(Stored data entries)
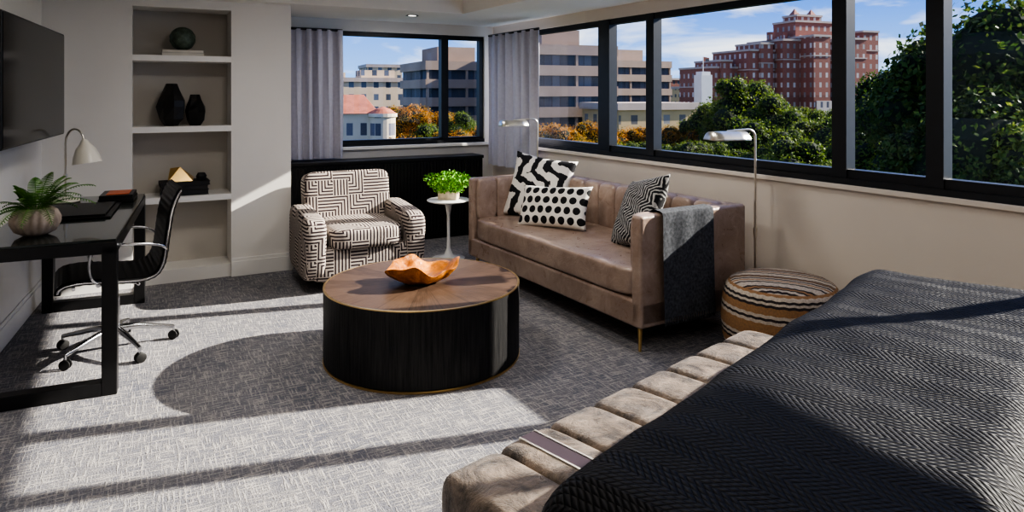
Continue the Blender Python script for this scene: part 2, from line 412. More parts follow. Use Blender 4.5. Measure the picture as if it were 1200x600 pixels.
# ------------------------------------------------------------------ desk
dk=empty('writing_desk',(-1.907,3.295,0),aL); L=1.65; Wd=.60
b=MB()
for y in (0,L-.07):
    b.box(-.065,0,y,y+.07,0,.715); b.box(-Wd,-Wd+.065,y,y+.07,0,.715)
    b.box(-Wd+.065,-.065,y,y+.07,0,.065)
b.box(-Wd,0,0,L,.68,.738)
b.build('frame',m_black,parent=dk,bevel=.004)
b=MB(); b.box(-Wd+.005,-.005,.005,L-.005,.738,.75); b.build('glass_top',m_deskglass,parent=dk,bevel=.002)
def DP(x,y,z=.7515): 
    q=Matrix.Translation((-1.907,3.295,0))@Matrix.Rotation(aL,4,'Z')@Vector((x,y,z)); return q
b=MB(); b.box(-.20,.20,-.28,.28,0,.008); b.box(-.17,.17,-.25,.25,.008,.02); b.build('desk_blotter',m_blackleather,loc=DP(-.30,.93),rz=aL,bevel=.003)
b=MB(); b.box(-.10,.10,-.14,.14,0,.022,0); b.box(-.095,.095,-.135,.135,.022,.045,0); b.box(-.06,.07,-.10,.10,.045,.050,1)
b.build('notebook_stack',[m_black,mat('book_red',(.60,.13,.03),.4)],loc=DP(-.14,1.40),rz=aL,bevel=.002)
# desk lamp
e=empty('desk_lamp',DP(-.44,1.42),rad(0))
b=MB(); b.lathe([(.08,0),(.085,.006),(.082,.014),(.03,.022),(.012,.03)],32); b.build('base',m_cream,parent=e)
pts=[(0,0,.02),(0,0,.2),(0,0,.38)]+[(.06-.06*math.cos(a),0,.38+.09*math.sin(a)) for a in [i*pi/12 for i in range(1,12)]]
pts+=[(.12,0,.375)]
b=MB(); b.tube(pts,.006); b.lathe([(.012,.14),(.014,.16),(.012,.18)],16); b.build('stem',m_nickel,parent=e)
b=MB(); b.lathe([(.012,.0),(.02,-.01),(.03,-.03),(.055,-.06),(.075,-.11),(.085,-.155),(.082,-.155),(.07,-.11),(.05,-.062),(.02,-.02)],36,cap=False)
b.build('shade',m_cream,parent=e,loc=(.12,0,.405),rot=(0,rad(-8),0))

def leafm(name,c1,c2):
    k=N(name); f=k.noise(25,detail=2); return k.fin(k.mix(k.rng(f,.35,.65),c1,c2),.5,spec=.3)
m_fern=leafm('fern_leaf',(.035,.11,.02),(.13,.27,.05)); m_bush=leafm('plant_leaf',(.06,.25,.02),(.25,.5,.06))
# potted fern on desk
e=empty('potted_fern',DP(-.38,.27))
b=MB(); sg=48
prof=[(.05,0),(.085,.02),(.105,.06),(.105,.085),(.09,.12),(.07,.135),(.062,.13),(.06,.11)]
b.lathe(prof,sg*2,mod=lambda a,j:1+.05*math.cos(a*18) if 0<j<5 else 1)
b.build('pot',mat('ribbed_stone_pot',(.42,.34,.28),.7,ns=20,na=.2),parent=e,ang=80)
b=MB(); rnd=random.Random(3)
for i in range(34):
    a=i*2.4; d0=Vector((math.cos(a),math.sin(a),0)); tw=max(0,d0.dot(Vector((-.914,-.407,0))))
    ln=rnd.uniform(.20,.36)*(1-.42*tw); el=rnd.uniform(.45,1.3)
    ptsf=[]; NS=20
    for k_ in range(NS+1):
        t=k_/NS
        p=Vector((0,0,.12))+d0*(ln*t*math.cos(el)*1.1+ .02)+Vector((0,0,ln*(t*math.sin(el)-.6*t*t*(.5+.5*math.cos(el)))))
        ptsf.append(p)
    b.tube(ptsf,.0013,5)
    side=Vector((-d0.y,d0.x,0))
    for k_ in range(3,NS+1):
        p=ptsf[k_]; t=k_/NS; w=.030*math.sin(pi*min(1,t*.85+.12))+.004; tg=(ptsf[k_]-ptsf[k_-1]).normalized()
        for s_ in (-1,1):
            q=p+side*s_*w+tg*.010+Vector((0,0,-.006)); h_=tg*.0035
            b.add([p-h_,p+h_,q+h_*.6,q-h_*.6],[(0,1,2,3)])
b.build('fronds',m_fern,parent=e,smooth=False)

# ------------------------------------------------------------------ office chair
oc=empty('office_chair',(-2.25,3.87,0),rad(-57))
prof=[(-.27,.405),(-.265,.43),(-.23,.45),(-.15,.455),(-.05,.445),(.05,.435),(.13,.435),(.185,.455),(.215,.50),(.23,.56),(.24,.64),(.25,.72),(.265,.80),(.285,.86),(.305,.90),(.315,.905)]
def cr(pts,n=5):
    out=[]
    for i in range(len(pts)-1):
        p0=Vector(pts[max(i-1,0)]);p1=Vector(pts[i]);p2=Vector(pts[i+1]);p3=Vector(pts[min(i+2,len(pts)-1)])
        for k_ in range(n):
            t=k_/n; out.append(.5*((2*p1)+(-p0+p2)*t+(2*p0-5*p1+4*p2-p3)*t*t+(-p0+3*p1-3*p2+p3)*t**3))
    out.append(Vector(pts[-1])); return out
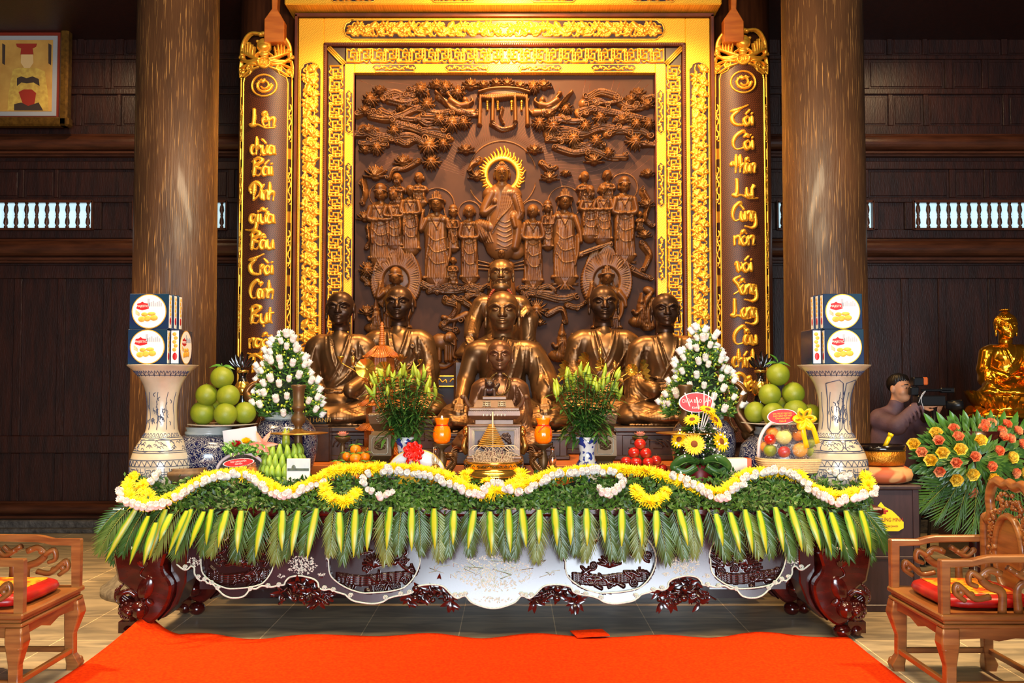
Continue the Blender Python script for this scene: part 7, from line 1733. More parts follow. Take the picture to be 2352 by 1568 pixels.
# orange glass candles
for px, side in ((1015, 'left'),(1248, 'right')):
    D = 6.9; s_ = T('bronze_cup_stand', 'slim bronze stand carrying the %s orange glass candle' % side, 'stand', at(px, D), 'bronze stands under the orange candles')
    revolve('stand_body', G['bronze_vase'], s_, [(18, zpy(D)),(16,1118),(6,1100),(8,1075),(12,1055),(7,1042),(5,1034),(8,1030),(20,1022),(22,1018),(0,1020)], px, D, 24, fn=lambda a, z: 1)
    e = T('glass_candle', 'lit orange pineapple-shaped glass candle on a bronze stand, %s of the incense chest' % side, 'candle', at(px, D, hpx(1018, D)), 'orange glass candles')
    revolve('glass_jar', G['candle_orange'], e, [(11,1018),(18,1012),(20.5,1000),(19,986),(13,977),(12.5,974),(16,964),(17,960),(14,960),(11,970),(0,971)], px, D, 40, fn=lambda a, z: 1 + .02*cos(a*10))
    k = K(D); X = at(px, D).x; m = MB()
    for sg in (-1,1):
        for j in range(8): m.tube([(X + (20.3 - 3.5*abs((t / 10) - .45) * 2) * k*cos(-PI / 2 + (j - 4) * .5 + sg*t*.12), D + (20.3 - 3.5*abs((t / 10) - .45) * 2) * k*sin(-PI / 2 + (j - 4) * .5 + sg*t*.12), hpx(1014 - 3.5*t, D)) for t in range(11)], .0012,4)
    m.build('diamond_ridges', G['candle_orange'], e)
    m = MB(); m.tube([(X + 13.5*k*cos(t*.4), D + 13.5*k*sin(t*.4), hpx(976, D)) for t in range(17)], .004,6)
    if side == 'right': m.tube(crom([(X + .01, D - .045, hpx(976, D)),(X - .02, D - .06, hpx(984, D)),(X - .035, D - .062, hpx(992, D))], 4), .003,5); m.tube(crom([(X + .01, D - .045, hpx(976, D)),(X + .045, D - .05, hpx(982, D)),(X + .05, D - .05, hpx(1000, D))], 4), .003,5)
    m.build('red_ribbon', G['ribbon_red'], e); m = MB(); m.ell((X, D, hpx(958, D)),(.005,.005,.012), 8,6); m.build('flame', G['flame'], e)
# glass oil lamps
for px, side in ((1000, 'left'),(1269, 'right')):
    D = 6.74; e = T('oil_lamp', 'small glass oil lamp with a clear chimney, %s of the incense bowl' % side, 'oil lamp', at(px, D), 'small glass oil lamps')
    revolve('oil_base', G['lamp_oil'], e, [(16, zpy(D)),(22,1130),(10,1115),(12,1095),(22,1088),(20,1082),(8,1078)], px, D, 24); revolve('burner', G['brass'], e, [(10,1078),(10,1070),(5,1066),(0,1066)], px, D, 20)
    revolve('chimney', G['clear_glass'], e, [(6,1068),(9,1058),(9,1050),(5,1040),(4.5,1028),(6,1026),(5.4,1026),(4,1034),(4.4,1040),(8.4,1050),(8.4,1058),(5.5,1067)], px, D, 24); m = MB(); c = P(px, 1056, D); m.ell(c, (.004,.004,.009), 8,6); m.build('flame', G['flame'], e)
# lotus candles on bronze stands
for px, side in ((787, 'left'),(1470, 'right')):
    D = 7.05; s_ = T('bronze_cup_stand', 'bronze pedestal cup carrying the %s pink lotus candle' % side, 'stand', at(px, D), 'bronze cups under the pink lotus candles')
    revolve('stand_body', G['bronze_vase'], s_, [(18, zpy(D)),(14,1110),(9,1080),(12,1060),(9,1046),(5,1036),(6,1026),(4,1018),(14,1012),(18,1006),(18,1003),(0,1006)], px, D, 24)
    c = P(px, 1004, D); e = T('lotus_candle', 'pink lotus flower candle on the %s bronze cup' % side, 'candle', c, 'pink lotus candles'); m = MB()
    for l_ in range(3):
        for i in range(10): a = i*2*PI / 10 + l_*.3; m.leaf(c, (cos(a), sin(a), .25 + l_*.5),(-cos(a), -sin(a), .8), .055 - .008*l_, .028,-.35,4,.4)
    m.build('petals', G['lotus_pink'], e); m = MB()
    for i in range(9): a = i*2*PI / 9; m.leaf(c, (cos(a), sin(a), .02),(0,0,1), .062,.03,-.1,4,.2)
    m.build('green_leaves', G['leaf_glossy'], e)
# fruit piles ---------------------------------------------------------------
def ball(name, px, py, r_, D, lab, cat, mat, grp, dim=.03, leaf=False, stem='stem_green'):
    c = P(px, py, D); rr_ = r_*K(D); e = T(name, lab, cat, c - Vector((0,0, rr_)), grp); m = MB(); m.ell(c, (rr_, rr_, rr_*.93), 20,14, rot=Matrix.Rotation(.25*sin(px), 3, 'X'), fn=lambda a, th: 1 - .16*math.exp(-(th / .28) ** 2)); m.build('fruit', MATS[mat], e)
    m = MB(); t = c + Vector((0,0, rr_*.8)); m.tube([t, t + Vector((.003,-.002,.014))], .002,5)
    if leaf:
        for d in leaf: m.leaf(t, d, (0,-.5,1), .05,.02,.3,4,.2)
    m.build('stalk_and_leaves' if leaf else 'stalk', MATS[stem if not leaf else 'leaf_glossy'], e); return e
for i, (px, py, r_, dy, w_) in enumerate(((817,1032,13,0, 'topmost, with upright leaves'),(817,1053,14,-.04, 'second from the top, at the front'),(797,1048,11,.05, 'left of the second tier'),(838,1049,12,.05, 'right of the second tier'),(776,1069,13,.0, 'far left of the lowest visible tier'),(798,1072,12,-.03, 'lower tier, left of centre'),(826,1071,14,-.06, 'lower tier centre'),(851,1070,13,0, 'far right of the lower tier'),(808,1066,11,.06, 'half hidden in the pile'),(790,1094,13,-.02, 'bottom tier left'),(820,1096,14,-.04, 'bottom tier centre'),(846,1095,13,-.02, 'bottom tier right'))):
    ball('tangerine', px, py, r_, 6.9 + dy, 'orange tangerine in the leafy pile, ' + w_, 'tangerine', 'tangerine', 'tangerines in the leafy pile', leaf=[(1,-.3,.3),(-1,-.2,.1),(.2,-.5,1)] if i < 9 else False)
for i, (px, py, r_, dy, w_) in enumerate(((1470,1019,13.5,0, 'single apple on top'),(1456,1039,13.5,0, 'second tier left'),(1483,1040,13.5,-.01, 'second tier right'),(1438,1060,13,.0, 'third tier far left'),(1461,1062,13.5,-.03, 'third tier second from left'),(1489,1062,13.5,-.03, 'third tier second from right'),(1507,1057,12.5,.05, 'third tier far right'),(1432,1082,13,0, 'bottom tier far left'),(1462,1085,13.5,-.04, 'bottom tier second from left'),(1490,1086,14,-.05, 'bottom tier second from right'),(1512,1083,13,-.0, 'bottom tier far right, paler'),(1522,1076,11,.05, 'bottom tier, behind the far right apple'))):
    ball('apple', px, py, r_, 6.88 + dy, 'red apple in the pyramid, ' + w_, 'apple', 'apple_red', 'red apples in the pyramid', stem='crane_bronze')
m = MB(); e = T('fruit_stand', 'low dark dish under the red apple pyramid', 'dish', at(1476,6.88)); revolve('dish', G['dark_carved'], e, [(30, zpy(6.88)),(26,1120),(44,1102),(50,1098),(0,1100)], 1476,6.88,30)
e = T('fruit_stand', 'low dark dish under the leafy tangerine pile', 'dish', at(815,6.9)); revolve('dish', G['dark_carved'], e, [(30, zpy(6.9)),(26,1125),(40,1112),(46,1109),(0,1110)], 815,6.9,30)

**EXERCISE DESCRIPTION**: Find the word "Blender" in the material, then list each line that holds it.

**ANSWER BELOW**:
Continue the Blender Python script for this scene: part 2, from line 412. More parts follow. Use Blender 4.5. Measure the picture as if it were 1200x600 pixels.
Continue the Blender Python script for this scene: part 7, from line 1733. More parts follow. Take the picture to be 2352 by 1568 pixels.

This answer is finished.